— Begin Exercise input —

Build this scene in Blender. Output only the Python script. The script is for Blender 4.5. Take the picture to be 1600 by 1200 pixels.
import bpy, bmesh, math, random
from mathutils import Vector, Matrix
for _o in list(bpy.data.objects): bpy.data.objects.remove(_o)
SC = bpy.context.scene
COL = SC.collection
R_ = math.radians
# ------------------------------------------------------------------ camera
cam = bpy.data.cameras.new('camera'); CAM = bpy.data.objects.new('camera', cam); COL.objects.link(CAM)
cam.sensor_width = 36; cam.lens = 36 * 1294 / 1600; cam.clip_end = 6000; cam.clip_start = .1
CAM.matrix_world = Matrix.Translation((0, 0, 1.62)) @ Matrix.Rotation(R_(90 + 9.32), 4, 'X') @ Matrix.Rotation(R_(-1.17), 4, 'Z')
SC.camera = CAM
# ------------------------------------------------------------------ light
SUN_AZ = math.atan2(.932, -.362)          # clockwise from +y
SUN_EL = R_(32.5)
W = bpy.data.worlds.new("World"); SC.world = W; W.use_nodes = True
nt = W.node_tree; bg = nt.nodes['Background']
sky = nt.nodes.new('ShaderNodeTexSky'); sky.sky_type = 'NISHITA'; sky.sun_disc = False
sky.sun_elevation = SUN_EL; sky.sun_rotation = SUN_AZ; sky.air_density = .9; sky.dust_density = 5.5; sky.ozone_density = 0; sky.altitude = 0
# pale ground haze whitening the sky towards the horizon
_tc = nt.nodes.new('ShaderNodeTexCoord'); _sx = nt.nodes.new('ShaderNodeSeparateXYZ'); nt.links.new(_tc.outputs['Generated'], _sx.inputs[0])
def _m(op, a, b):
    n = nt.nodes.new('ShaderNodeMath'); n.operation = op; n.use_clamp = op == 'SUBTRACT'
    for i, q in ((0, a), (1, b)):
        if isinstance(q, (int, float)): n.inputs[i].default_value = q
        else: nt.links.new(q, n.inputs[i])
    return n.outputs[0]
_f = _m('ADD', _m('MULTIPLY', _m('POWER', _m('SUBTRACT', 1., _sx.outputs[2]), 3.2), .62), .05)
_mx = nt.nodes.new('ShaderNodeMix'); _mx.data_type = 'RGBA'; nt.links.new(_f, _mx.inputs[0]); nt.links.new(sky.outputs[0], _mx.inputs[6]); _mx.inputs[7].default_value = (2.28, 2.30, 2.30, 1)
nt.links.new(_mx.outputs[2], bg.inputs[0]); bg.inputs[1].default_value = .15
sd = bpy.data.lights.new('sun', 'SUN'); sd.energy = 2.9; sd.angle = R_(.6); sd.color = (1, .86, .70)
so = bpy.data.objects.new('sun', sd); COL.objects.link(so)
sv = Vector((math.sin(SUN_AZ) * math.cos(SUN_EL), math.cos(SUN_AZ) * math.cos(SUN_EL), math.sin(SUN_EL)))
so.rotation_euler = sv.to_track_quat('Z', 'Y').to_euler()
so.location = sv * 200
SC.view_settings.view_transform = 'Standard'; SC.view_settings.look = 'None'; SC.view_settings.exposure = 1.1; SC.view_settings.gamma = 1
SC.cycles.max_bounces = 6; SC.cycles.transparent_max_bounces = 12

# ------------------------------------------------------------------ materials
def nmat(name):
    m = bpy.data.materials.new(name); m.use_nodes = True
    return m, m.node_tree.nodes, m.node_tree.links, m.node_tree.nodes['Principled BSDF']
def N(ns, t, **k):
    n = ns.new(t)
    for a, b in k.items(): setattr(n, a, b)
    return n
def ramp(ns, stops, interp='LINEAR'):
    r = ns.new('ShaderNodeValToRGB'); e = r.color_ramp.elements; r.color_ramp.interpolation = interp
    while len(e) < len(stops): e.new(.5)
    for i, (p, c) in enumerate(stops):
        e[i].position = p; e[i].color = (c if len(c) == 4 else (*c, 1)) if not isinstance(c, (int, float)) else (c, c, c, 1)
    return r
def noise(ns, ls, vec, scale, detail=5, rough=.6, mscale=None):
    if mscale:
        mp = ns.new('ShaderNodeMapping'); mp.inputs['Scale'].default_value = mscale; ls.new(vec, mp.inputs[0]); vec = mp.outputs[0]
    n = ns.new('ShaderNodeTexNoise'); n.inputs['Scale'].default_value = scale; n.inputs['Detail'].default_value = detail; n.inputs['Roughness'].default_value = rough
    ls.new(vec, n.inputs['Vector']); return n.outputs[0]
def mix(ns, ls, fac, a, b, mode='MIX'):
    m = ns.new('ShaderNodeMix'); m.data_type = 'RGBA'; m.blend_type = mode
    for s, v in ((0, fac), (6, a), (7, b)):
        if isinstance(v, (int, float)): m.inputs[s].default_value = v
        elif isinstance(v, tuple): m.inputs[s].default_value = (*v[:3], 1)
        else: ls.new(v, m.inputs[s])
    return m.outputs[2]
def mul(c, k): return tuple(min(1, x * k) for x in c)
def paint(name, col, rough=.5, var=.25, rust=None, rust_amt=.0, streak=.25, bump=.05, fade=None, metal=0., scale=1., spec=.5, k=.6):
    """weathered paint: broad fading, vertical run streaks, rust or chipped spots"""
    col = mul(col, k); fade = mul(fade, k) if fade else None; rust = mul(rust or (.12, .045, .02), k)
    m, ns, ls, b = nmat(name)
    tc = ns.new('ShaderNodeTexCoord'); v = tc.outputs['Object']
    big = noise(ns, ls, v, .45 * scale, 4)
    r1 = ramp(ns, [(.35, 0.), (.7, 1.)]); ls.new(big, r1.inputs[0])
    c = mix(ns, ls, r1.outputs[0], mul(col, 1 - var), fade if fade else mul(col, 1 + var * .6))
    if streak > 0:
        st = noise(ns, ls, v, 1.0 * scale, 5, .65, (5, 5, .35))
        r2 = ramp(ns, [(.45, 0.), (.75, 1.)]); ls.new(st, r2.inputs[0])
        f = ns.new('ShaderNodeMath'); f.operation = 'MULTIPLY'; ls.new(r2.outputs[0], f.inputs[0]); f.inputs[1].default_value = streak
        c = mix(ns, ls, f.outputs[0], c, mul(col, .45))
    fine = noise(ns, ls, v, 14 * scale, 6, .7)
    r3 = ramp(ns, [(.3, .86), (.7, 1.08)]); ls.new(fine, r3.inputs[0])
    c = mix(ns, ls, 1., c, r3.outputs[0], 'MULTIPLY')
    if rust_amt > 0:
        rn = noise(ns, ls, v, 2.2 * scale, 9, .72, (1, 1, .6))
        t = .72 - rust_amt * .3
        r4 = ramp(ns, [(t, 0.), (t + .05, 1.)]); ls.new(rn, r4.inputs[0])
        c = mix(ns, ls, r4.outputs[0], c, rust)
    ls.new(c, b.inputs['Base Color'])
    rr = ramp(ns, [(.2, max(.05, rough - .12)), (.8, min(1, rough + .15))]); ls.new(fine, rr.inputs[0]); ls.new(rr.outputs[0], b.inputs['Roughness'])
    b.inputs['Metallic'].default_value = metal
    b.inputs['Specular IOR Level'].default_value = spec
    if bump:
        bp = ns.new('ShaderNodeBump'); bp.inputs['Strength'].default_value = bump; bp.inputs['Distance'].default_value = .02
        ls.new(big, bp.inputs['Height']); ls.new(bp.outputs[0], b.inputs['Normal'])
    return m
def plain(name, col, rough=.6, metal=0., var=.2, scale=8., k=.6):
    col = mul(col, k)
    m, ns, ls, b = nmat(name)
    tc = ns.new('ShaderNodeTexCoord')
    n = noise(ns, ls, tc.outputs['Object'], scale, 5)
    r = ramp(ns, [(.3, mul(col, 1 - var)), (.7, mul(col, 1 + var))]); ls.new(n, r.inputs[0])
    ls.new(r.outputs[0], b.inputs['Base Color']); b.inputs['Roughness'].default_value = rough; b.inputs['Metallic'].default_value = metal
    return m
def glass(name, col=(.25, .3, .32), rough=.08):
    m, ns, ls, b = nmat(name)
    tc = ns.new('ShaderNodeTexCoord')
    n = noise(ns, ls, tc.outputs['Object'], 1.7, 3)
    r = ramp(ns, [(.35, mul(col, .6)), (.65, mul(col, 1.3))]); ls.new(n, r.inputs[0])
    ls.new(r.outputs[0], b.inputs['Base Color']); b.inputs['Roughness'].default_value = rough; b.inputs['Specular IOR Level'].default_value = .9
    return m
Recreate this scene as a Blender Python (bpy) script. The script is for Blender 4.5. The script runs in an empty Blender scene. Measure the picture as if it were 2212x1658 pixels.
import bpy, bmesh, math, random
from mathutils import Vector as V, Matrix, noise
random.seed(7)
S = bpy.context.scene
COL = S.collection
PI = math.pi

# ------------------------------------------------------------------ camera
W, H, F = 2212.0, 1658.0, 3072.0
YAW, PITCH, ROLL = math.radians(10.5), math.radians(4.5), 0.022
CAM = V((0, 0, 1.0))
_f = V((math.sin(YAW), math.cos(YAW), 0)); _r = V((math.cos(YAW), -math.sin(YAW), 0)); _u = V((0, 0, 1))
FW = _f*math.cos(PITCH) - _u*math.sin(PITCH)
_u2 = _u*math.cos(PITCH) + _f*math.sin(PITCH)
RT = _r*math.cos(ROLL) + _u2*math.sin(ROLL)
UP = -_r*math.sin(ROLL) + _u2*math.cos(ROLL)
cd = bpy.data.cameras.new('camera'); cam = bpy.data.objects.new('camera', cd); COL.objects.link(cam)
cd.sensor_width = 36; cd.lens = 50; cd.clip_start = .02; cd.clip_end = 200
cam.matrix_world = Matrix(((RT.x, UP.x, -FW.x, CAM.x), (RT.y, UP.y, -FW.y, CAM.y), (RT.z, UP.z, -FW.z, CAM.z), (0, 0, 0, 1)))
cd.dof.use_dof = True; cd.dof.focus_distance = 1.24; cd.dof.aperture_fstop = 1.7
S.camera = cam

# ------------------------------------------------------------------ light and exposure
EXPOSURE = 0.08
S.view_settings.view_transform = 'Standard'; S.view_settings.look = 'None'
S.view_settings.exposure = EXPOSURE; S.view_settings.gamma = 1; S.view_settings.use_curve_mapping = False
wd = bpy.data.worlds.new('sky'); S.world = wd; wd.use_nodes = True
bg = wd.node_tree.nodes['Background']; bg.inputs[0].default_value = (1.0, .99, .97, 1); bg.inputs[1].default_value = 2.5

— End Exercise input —

Your instructions » Find the word "script" in the entries, and copy every line it shows up in.

Finished task »
Build this scene in Blender. Output only the Python script. The script is for Blender 4.5. Take the picture to be 1600 by 1200 pixels.
Recreate this scene as a Blender Python (bpy) script. The script is for Blender 4.5. The script runs in an empty Blender scene. Measure the picture as if it were 2212x1658 pixels.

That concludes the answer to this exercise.